_What you have to do_: All of the lines below are to be printed again exactly; images are excluded from the output.
-- Start Given information --
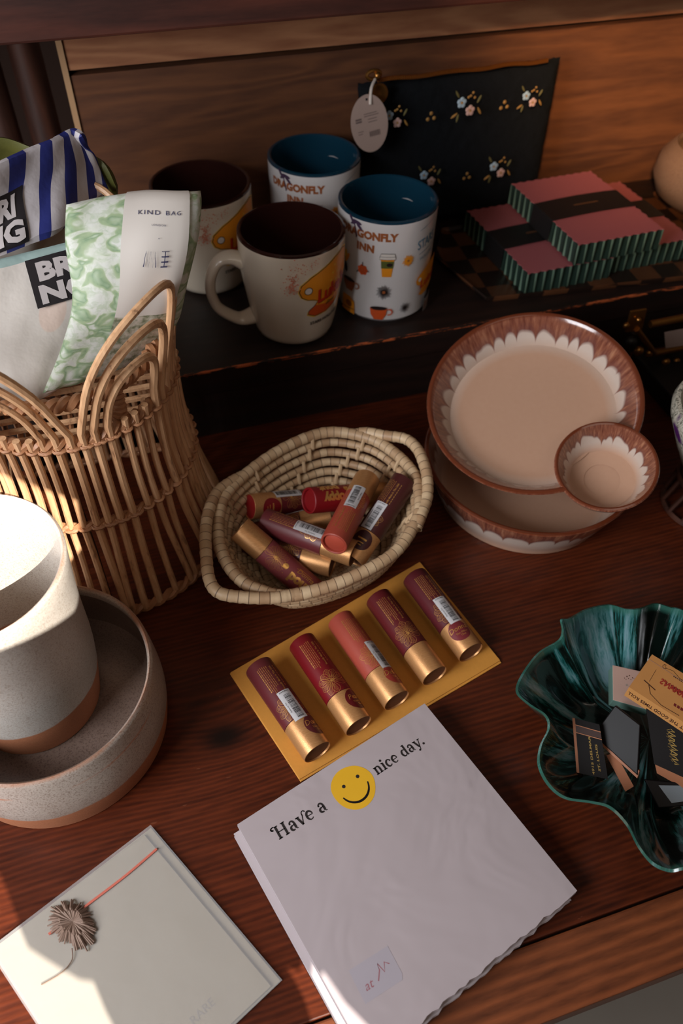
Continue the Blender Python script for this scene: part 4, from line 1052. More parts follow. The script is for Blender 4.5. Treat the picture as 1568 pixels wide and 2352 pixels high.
b = MB(); ua, ub, va, vb = -.02, .34, .30, .93
def lab_fn(fn, ua, ub, va, vb, sk=0.0): return lambda x, y, l: fn(ua+(ub-ua)*x+sk*(1-y), va+(vb-va)*(1-y), l)
f2 = lab_fn(fn, .0, .245, .40, .97, 0)
b.prints([(dice(rect(0, 0, 1, 1), .12), M_patch), (dice(xf(text2d('BRI', .52, 0, .05), .46, .54, 0, 1, .95), .1), M_patchw), (dice(xf(text2d('NG', .52, 0, .05), .5, .08, 0, 1, 1.1), .1), M_patchw)], f2, .0008); b.build('lettered_patch', t)
t = thing('folded_bag', 'pale grey crumpled bag showing between the striped bag and the dotted bag', 'bag', tuple(P(80, 560, .2)), 0, 'folded bags in the rattan basket')
b = MB(); sewn(b, netP([[(-60, 560, .226), (60, 530, .226), (120, 500, .226), (170, 478, .226)], [(-60, 640, .203), (60, 610, .203), (120, 590, .203), (180, 560, .203)], [(-40, 720, .180), (60, 700, .180), (120, 680, .180), (180, 650, .180)]], 8, 7, .0014, 6), M_grayf, .0028); b.build('fabric', t)
t = thing('folded_bag', 'off white bag with pale dots, a blue grey hem and a black lettered patch', 'bag', tuple(P(80, 800, .17)), 0, 'folded bags in the rattan basket')
b = MB(); S = netP([[(-130, 622, .224), (20, 590, .224), (130, 562, .224), (230, 536, .224)], [(-120, 720, .204), (20, 695, .204), (130, 670, .204), (225, 650, .204)], [(-95, 840, .180), (20, 830, .180), (120, 800, .180), (200, 770, .180)], [(-60, 935, .160), (40, 938, .160), (100, 915, .160), (160, 880, .160)]], 8, 8, .0008, 8)
fn = sewn(b, S, M_dots, .003); b.build('fabric', t)
b = MB()
o_ = P(58, 597, .2225); e1 = P(172, 566, .2225); e2 = P(88, 706, .2); ex, ey = e1-o_, e2-o_
f2 = lambda x, y, l: o_+ex*x+ey*(1-y)+Vector((0, -.0045-l, .0022))
b.prints([(dice(rect(0, 0, 1, 1), .3), M_patch), (dice(xf(text2d('BRI', .50, 0, .05), .60, .55, 0, 1, 1.25), .1), M_patchw), (dice(xf(text2d('NG', .50, 0, .05), .62, .09, 0, 1, 1.35), .1), M_patchw)], f2, .0006); b.build('lettered_patch', t)
t = thing('folded_bag', 'green leaf print folded pouch with a white paper band, foremost in the rattan basket', 'bag', tuple(P(230, 800, .17)), 0, 'folded bags in the rattan basket')
b = MB(); S = netP([[(152, 470, .262), (235, 452, .262), (330, 440, .262), (415, 440, .262), (461, 438, .260)], [(150, 560, .246), (232, 560, .246), (325, 560, .245), (408, 555, .243), (448, 540, .242)], [(166, 690, .219), (230, 690, .219), (310, 685, .216), (380, 680, .213), (424, 660, .213)], [(140, 800, .190), (200, 795, .188), (275, 785, .186), (345, 765, .185), (405, 735, .190)], [(98, 903, .166), (155, 885, .165), (225, 860, .165), (300, 828, .167), (358, 795, .170)]], 8, 8, .0007, 11)
fn = sewn(b, S, M_leafy, .0045); b.build('fabric', t)
b = MB(); top = [[fn(.40+.42*j/14-.06*(i/20), .0+.93*i/20, .0012) for j in range(15)] for i in range(21)]
b.grid(top, lambda u, v: M_pic if u > .55 and .0 < v < 1 else M_tagp)
f2 = lambda x, y, l: fn(.60+x-.02*(1-y), .5*(1-y), .0012+l)
b.prints([(dice(xf(text2d('KIND BAG', .048, 0, .0, 1.25), .02, .70, 0, 1, 1), .02), M_navy), (dice(xf(text2d('LONDON', .016, 0, 0, 1.2), .01, .62), .02), M_navy), (dice(xf(text2d('x', .02), .01, .53), .02), M_navy),
          (dice(line([(-.07, .32), (-.055, .44), (-.045, .32), (-.030, .44), (-.020, .32), (-.008, .44), (.0, .32)], .006)+rect(.03, .32, .08, .33)+rect(.03, .36, .08, .37)+rect(.03, .40, .08, .41)+rect(.03, .44, .08, .445)+rect(.05, .32, .056, .44), .02), M_navy)], f2, .0004)
b.build('paper_band', t)

# ================================================================== DARK ZIP POUCH
M_bou = plain('navy_boucle', (13, 15, 18), .95, var=.5, scale=500, bump=1.0, bscale=420, spec=.15)
M_zip = plain('brass_zip', (172, 104, 46), .35, .8); M_brass = plain('brass', (150, 104, 52), .32, .9, var=.2)
M_tagc = plain('tag_card', (150, 128, 118), .7); M_grp = plain('tag_print', (92, 76, 72), .7); M_string = plain('white_string', (200, 188, 178), .8)
F_bl = plain('pale_blue_thread', (150, 172, 188), .7); F_pk = plain('pale_pink_thread', (184, 150, 142), .7); F_gd = plain('gold_thread', (150, 110, 52), .6); F_lf = plain('leaf_thread', (92, 84, 42), .7)
yT, yB = .684, .668
tl, tr = PY(822, 192, yT), PY(1286, 132, yT); zt_ = (tl.z+tr.z)/2; xl, xr = PY(838, 420, yB).x, PY(1236, 400, yB).x
nr, ncl = 46, 66; S = []; rn = random.Random(12)
for i in range(nr):
    v = i/(nr-1); row = []
    for j in range(ncl):
        u = j/(ncl-1); z = (SH+.0115)+((tl.z*(1-u)+tr.z*u)-(SH+.0115))*(1-v); y = yT+(yB-yT)*v
        x = (tl.x+(xl-tl.x)*v)*(1-u)+(tr.x+(xr-tr.x)*v)*u
        row.append(Vector((x+rn.uniform(-.0005, .0005), y, z+rn.uniform(-.0006, .0006))))
    S.append(row)
po_ = thing('zip_pouch', 'black looped fabric zip pouch with small embroidered flowers standing against the back board', 'pouch', ((tl.x+tr.x)/2, yB, SH))
b = MB(); pillow(b, S, M_bou, .0095)
b.v = [v+Vector((rn.uniform(-.0005, .0005), rn.uniform(-.0006, .0006), rn.uniform(-.0005, .0005))) for v in b.v]
b.build('pouch_body', po_)
b = MB(); za = PY(868, 184, .671); zb = PY(1256, 138, .671); Nz = 90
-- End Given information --
_Complete answer_:
Continue the Blender Python script for this scene: part 4, from line 1052. More parts follow. The script is for Blender 4.5. Treat the picture as 1568 pixels wide and 2352 pixels high.
b = MB(); ua, ub, va, vb = -.02, .34, .30, .93
def lab_fn(fn, ua, ub, va, vb, sk=0.0): return lambda x, y, l: fn(ua+(ub-ua)*x+sk*(1-y), va+(vb-va)*(1-y), l)
f2 = lab_fn(fn, .0, .245, .40, .97, 0)
b.prints([(dice(rect(0, 0, 1, 1), .12), M_patch), (dice(xf(text2d('BRI', .52, 0, .05), .46, .54, 0, 1, .95), .1), M_patchw), (dice(xf(text2d('NG', .52, 0, .05), .5, .08, 0, 1, 1.1), .1), M_patchw)], f2, .0008); b.build('lettered_patch', t)
t = thing('folded_bag', 'pale grey crumpled bag showing between the striped bag and the dotted bag', 'bag', tuple(P(80, 560, .2)), 0, 'folded bags in the rattan basket')
b = MB(); sewn(b, netP([[(-60, 560, .226), (60, 530, .226), (120, 500, .226), (170, 478, .226)], [(-60, 640, .203), (60, 610, .203), (120, 590, .203), (180, 560, .203)], [(-40, 720, .180), (60, 700, .180), (120, 680, .180), (180, 650, .180)]], 8, 7, .0014, 6), M_grayf, .0028); b.build('fabric', t)
t = thing('folded_bag', 'off white bag with pale dots, a blue grey hem and a black lettered patch', 'bag', tuple(P(80, 800, .17)), 0, 'folded bags in the rattan basket')
b = MB(); S = netP([[(-130, 622, .224), (20, 590, .224), (130, 562, .224), (230, 536, .224)], [(-120, 720, .204), (20, 695, .204), (130, 670, .204), (225, 650, .204)], [(-95, 840, .180), (20, 830, .180), (120, 800, .180), (200, 770, .180)], [(-60, 935, .160), (40, 938, .160), (100, 915, .160), (160, 880, .160)]], 8, 8, .0008, 8)
fn = sewn(b, S, M_dots, .003); b.build('fabric', t)
b = MB()
o_ = P(58, 597, .2225); e1 = P(172, 566, .2225); e2 = P(88, 706, .2); ex, ey = e1-o_, e2-o_
f2 = lambda x, y, l: o_+ex*x+ey*(1-y)+Vector((0, -.0045-l, .0022))
b.prints([(dice(rect(0, 0, 1, 1), .3), M_patch), (dice(xf(text2d('BRI', .50, 0, .05), .60, .55, 0, 1, 1.25), .1), M_patchw), (dice(xf(text2d('NG', .50, 0, .05), .62, .09, 0, 1, 1.35), .1), M_patchw)], f2, .0006); b.build('lettered_patch', t)
t = thing('folded_bag', 'green leaf print folded pouch with a white paper band, foremost in the rattan basket', 'bag', tuple(P(230, 800, .17)), 0, 'folded bags in the rattan basket')
b = MB(); S = netP([[(152, 470, .262), (235, 452, .262), (330, 440, .262), (415, 440, .262), (461, 438, .260)], [(150, 560, .246), (232, 560, .246), (325, 560, .245), (408, 555, .243), (448, 540, .242)], [(166, 690, .219), (230, 690, .219), (310, 685, .216), (380, 680, .213), (424, 660, .213)], [(140, 800, .190), (200, 795, .188), (275, 785, .186), (345, 765, .185), (405, 735, .190)], [(98, 903, .166), (155, 885, .165), (225, 860, .165), (300, 828, .167), (358, 795, .170)]], 8, 8, .0007, 11)
fn = sewn(b, S, M_leafy, .0045); b.build('fabric', t)
b = MB(); top = [[fn(.40+.42*j/14-.06*(i/20), .0+.93*i/20, .0012) for j in range(15)] for i in range(21)]
b.grid(top, lambda u, v: M_pic if u > .55 and .0 < v < 1 else M_tagp)
f2 = lambda x, y, l: fn(.60+x-.02*(1-y), .5*(1-y), .0012+l)
b.prints([(dice(xf(text2d('KIND BAG', .048, 0, .0, 1.25), .02, .70, 0, 1, 1), .02), M_navy), (dice(xf(text2d('LONDON', .016, 0, 0, 1.2), .01, .62), .02), M_navy), (dice(xf(text2d('x', .02), .01, .53), .02), M_navy),
          (dice(line([(-.07, .32), (-.055, .44), (-.045, .32), (-.030, .44), (-.020, .32), (-.008, .44), (.0, .32)], .006)+rect(.03, .32, .08, .33)+rect(.03, .36, .08, .37)+rect(.03, .40, .08, .41)+rect(.03, .44, .08, .445)+rect(.05, .32, .056, .44), .02), M_navy)], f2, .0004)
b.build('paper_band', t)

# ================================================================== DARK ZIP POUCH
M_bou = plain('navy_boucle', (13, 15, 18), .95, var=.5, scale=500, bump=1.0, bscale=420, spec=.15)
M_zip = plain('brass_zip', (172, 104, 46), .35, .8); M_brass = plain('brass', (150, 104, 52), .32, .9, var=.2)
M_tagc = plain('tag_card', (150, 128, 118), .7); M_grp = plain('tag_print', (92, 76, 72), .7); M_string = plain('white_string', (200, 188, 178), .8)
F_bl = plain('pale_blue_thread', (150, 172, 188), .7); F_pk = plain('pale_pink_thread', (184, 150, 142), .7); F_gd = plain('gold_thread', (150, 110, 52), .6); F_lf = plain('leaf_thread', (92, 84, 42), .7)
yT, yB = .684, .668
tl, tr = PY(822, 192, yT), PY(1286, 132, yT); zt_ = (tl.z+tr.z)/2; xl, xr = PY(838, 420, yB).x, PY(1236, 400, yB).x
nr, ncl = 46, 66; S = []; rn = random.Random(12)
for i in range(nr):
    v = i/(nr-1); row = []
    for j in range(ncl):
        u = j/(ncl-1); z = (SH+.0115)+((tl.z*(1-u)+tr.z*u)-(SH+.0115))*(1-v); y = yT+(yB-yT)*v
        x = (tl.x+(xl-tl.x)*v)*(1-u)+(tr.x+(xr-tr.x)*v)*u
        row.append(Vector((x+rn.uniform(-.0005, .0005), y, z+rn.uniform(-.0006, .0006))))
    S.append(row)
po_ = thing('zip_pouch', 'black looped fabric zip pouch with small embroidered flowers standing against the back board', 'pouch', ((tl.x+tr.x)/2, yB, SH))
b = MB(); pillow(b, S, M_bou, .0095)
b.v = [v+Vector((rn.uniform(-.0005, .0005), rn.uniform(-.0006, .0006), rn.uniform(-.0005, .0005))) for v in b.v]
b.build('pouch_body', po_)
b = MB(); za = PY(868, 184, .671); zb = PY(1256, 138, .671); Nz = 90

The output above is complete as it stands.